Objective: Tell how many lines include the string "scene". Answer with a single number.
## start
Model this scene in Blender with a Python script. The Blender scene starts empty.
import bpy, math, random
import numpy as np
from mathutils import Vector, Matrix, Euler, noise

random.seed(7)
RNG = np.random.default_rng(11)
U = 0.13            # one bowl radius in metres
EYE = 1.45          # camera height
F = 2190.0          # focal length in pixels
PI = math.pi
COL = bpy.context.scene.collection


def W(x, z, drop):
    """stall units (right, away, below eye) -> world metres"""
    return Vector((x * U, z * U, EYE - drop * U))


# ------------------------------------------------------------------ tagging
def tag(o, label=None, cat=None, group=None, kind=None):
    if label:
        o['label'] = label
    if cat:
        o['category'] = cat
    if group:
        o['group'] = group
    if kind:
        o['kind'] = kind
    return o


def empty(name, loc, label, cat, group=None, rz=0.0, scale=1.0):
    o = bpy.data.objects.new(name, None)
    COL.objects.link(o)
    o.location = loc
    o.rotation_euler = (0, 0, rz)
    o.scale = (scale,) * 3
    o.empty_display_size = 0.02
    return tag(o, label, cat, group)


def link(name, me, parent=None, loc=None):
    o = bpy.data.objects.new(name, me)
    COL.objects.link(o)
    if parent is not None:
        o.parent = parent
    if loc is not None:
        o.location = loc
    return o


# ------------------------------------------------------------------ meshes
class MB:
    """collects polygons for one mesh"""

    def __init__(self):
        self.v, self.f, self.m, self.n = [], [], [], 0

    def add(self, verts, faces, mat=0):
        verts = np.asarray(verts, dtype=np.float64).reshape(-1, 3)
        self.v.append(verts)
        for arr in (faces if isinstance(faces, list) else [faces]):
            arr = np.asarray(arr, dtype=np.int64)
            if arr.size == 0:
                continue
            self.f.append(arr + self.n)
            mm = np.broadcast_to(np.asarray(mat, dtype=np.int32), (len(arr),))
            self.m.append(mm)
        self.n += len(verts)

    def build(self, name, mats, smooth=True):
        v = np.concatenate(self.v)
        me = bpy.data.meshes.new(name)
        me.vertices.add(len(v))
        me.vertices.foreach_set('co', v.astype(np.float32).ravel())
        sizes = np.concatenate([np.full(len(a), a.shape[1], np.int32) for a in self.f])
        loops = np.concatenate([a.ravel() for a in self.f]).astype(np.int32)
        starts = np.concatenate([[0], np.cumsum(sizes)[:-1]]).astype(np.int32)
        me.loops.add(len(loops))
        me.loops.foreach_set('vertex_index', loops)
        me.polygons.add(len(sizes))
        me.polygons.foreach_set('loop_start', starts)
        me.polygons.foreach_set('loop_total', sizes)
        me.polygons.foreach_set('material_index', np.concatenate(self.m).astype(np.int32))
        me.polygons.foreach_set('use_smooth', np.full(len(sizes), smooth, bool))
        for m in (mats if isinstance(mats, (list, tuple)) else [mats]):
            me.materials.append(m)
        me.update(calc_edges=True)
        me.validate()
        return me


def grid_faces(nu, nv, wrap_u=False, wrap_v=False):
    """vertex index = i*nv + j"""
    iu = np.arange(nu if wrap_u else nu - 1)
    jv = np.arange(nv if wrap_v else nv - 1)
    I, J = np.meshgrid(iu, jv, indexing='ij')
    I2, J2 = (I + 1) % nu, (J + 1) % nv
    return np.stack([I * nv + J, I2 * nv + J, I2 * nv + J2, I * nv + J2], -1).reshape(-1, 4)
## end
Result for this task: 2